An autopsy found that the shot passed through Jacquez’s spine, instantly paralyzing him. Ashby said Jacquez took another step or two before collapsing as his mother watched, leading Dr. Daniel Lingamfelter of the El Paso County coroner’s office to conclude that Jacquez was already moving away from Ashby when he was shot.
The contradictions and forensic evidence led state investigators to conclude that there was enough evidence to arrest Ashby.
No video in that case. But the autopsy had made it clear that Ashby’s story was very fishy, and he was charged with murder as a result.
Note that most of use have never heard of the Ashby case. I think it failed to become a cause célé¨bre, despite its outrageousness and the fairly clear evidence of wrongdoing by the officer, because the victim was not black.

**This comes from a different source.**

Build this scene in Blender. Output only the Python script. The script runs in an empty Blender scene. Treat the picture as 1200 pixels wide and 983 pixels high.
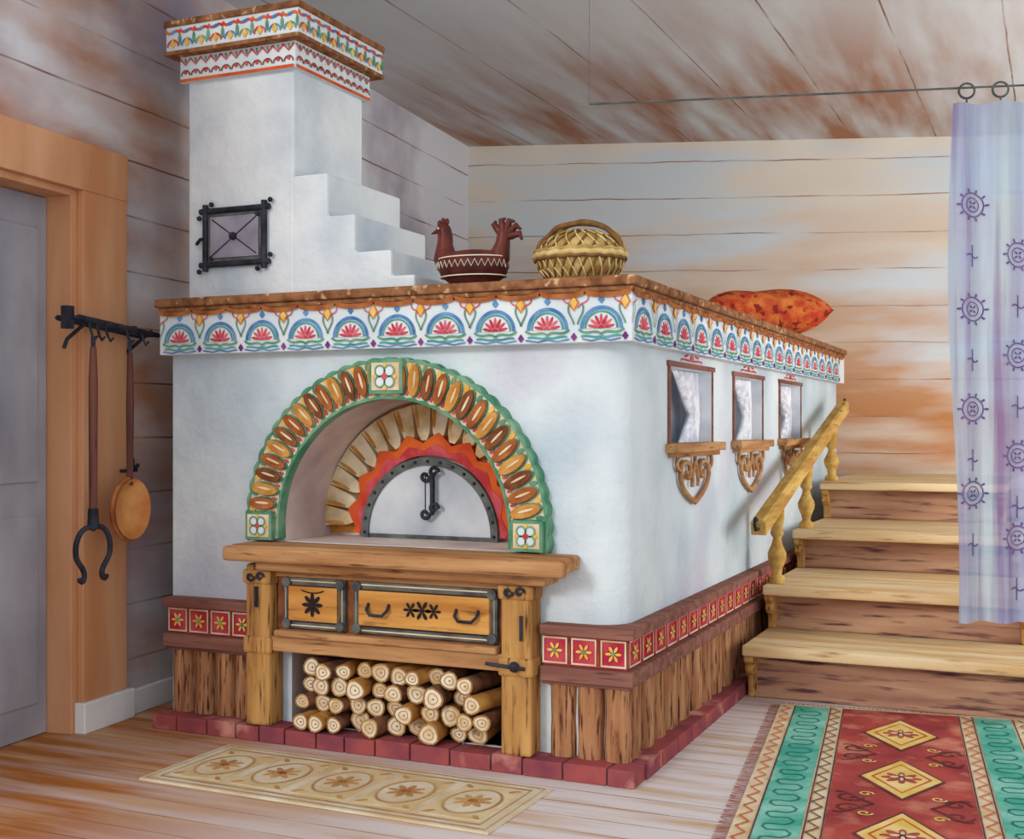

There is no way to tell whether Slager’s actions had anything to do with the race of the victim, Scott. But it is an indisputable fact that Slager is white and Scott was black. Rest assured that many people will draw the conclusion that the killing was racially motivated.
[ADDENDUM: I see that the mayor has called for all police to wear body cameras. Good. I’m astounded that it hadn’t been the policy earlier in a city as big as Charleston.]